Oyó con pavor, cómo descorrían los cerrojos de su celda. Y, de inmediato, supo lo que iba a suceder. Una sarta de hijos sin madre, nacidos del vientre de un engendro, se abalanzó sobre ella. Olían a coñá, apestaban a tabaco. Sus obscenas manos la desnudaron, sus alientos nauseabundos le envenenaron sus entrañas. Respirar se le hizo tan difícil que vomitó. La violaron una y otra vez. Y gritó de irritación, de rabia, de impotencia, de delirio. Chilló con un grito desgarrador que emergió desde lo más profundo de su alma de mujer. Chilló con toda sus fuerzas, con el ímpetu de décadas de ignominias, de siglos de atropellos. Hasta perder el conocimiento.
Su grito lastimero recorrió Cabanillas como jamás antes habían percibido otro.

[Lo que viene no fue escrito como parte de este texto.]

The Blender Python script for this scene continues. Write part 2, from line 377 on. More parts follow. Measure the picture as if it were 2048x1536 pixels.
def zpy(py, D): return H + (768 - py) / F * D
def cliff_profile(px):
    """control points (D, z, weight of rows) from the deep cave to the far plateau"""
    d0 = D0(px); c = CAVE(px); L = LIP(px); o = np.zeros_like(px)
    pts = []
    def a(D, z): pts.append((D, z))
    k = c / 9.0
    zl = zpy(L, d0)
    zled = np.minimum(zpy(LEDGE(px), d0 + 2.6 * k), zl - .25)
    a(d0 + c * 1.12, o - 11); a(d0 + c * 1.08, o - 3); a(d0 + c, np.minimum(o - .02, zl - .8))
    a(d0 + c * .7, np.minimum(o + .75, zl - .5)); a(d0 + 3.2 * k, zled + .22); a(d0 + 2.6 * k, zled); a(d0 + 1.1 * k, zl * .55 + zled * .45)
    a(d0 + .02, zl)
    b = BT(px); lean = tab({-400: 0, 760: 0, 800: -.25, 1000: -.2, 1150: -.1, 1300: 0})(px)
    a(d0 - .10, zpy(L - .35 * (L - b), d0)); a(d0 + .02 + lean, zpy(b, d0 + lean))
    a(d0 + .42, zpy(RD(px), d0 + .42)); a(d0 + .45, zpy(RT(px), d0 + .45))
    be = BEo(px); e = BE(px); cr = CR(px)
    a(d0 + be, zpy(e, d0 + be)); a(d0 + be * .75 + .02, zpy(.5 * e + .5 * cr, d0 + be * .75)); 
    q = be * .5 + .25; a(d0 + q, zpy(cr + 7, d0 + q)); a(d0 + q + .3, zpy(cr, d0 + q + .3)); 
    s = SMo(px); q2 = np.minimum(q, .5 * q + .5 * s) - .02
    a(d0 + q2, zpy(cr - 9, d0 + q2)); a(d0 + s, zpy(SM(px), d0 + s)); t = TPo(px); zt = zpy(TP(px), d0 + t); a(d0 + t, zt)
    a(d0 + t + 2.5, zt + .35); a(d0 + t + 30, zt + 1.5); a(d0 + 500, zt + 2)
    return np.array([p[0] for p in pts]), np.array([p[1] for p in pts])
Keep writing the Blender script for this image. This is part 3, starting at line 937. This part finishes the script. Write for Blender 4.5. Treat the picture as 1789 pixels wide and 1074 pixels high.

Y ese grito fue su condena a muerte. Su denuncia intranquilizó a sus violadores que se convirtieron en verdugos. Asesinaron a Simona como horas antes lo habían hecho con su madre Felisa. Con la particularidad, terrible, que Simona jamás sería madre.
La historia de Simona es la historia de miles de mujeres, niñas algunas, adolescentes otras, que apenas dejaron huella en ese reguero que fluye inconsciente que es la vida. Sé que no hay remedio a la maldad. Sé que la vuelta atrás es cuestión únicamente literaria y que muchos hombres, mercenarios, violadores, torturadores, ricos que también lloran, han hecho de este mundo un lugar inhóspito para la mayoría.
Pero sé también que rescatando historias como la de Simona, recuperando el eco de su lamento, aportamos un granito de arena a la recuperación de las nuestras, de las protagonistas de Amerria y, en consecuencia, a la dignificación de nuestra lucha. Una lucha por la igualdad que, a pesar de lo que digan no ha hecho sino comenzar.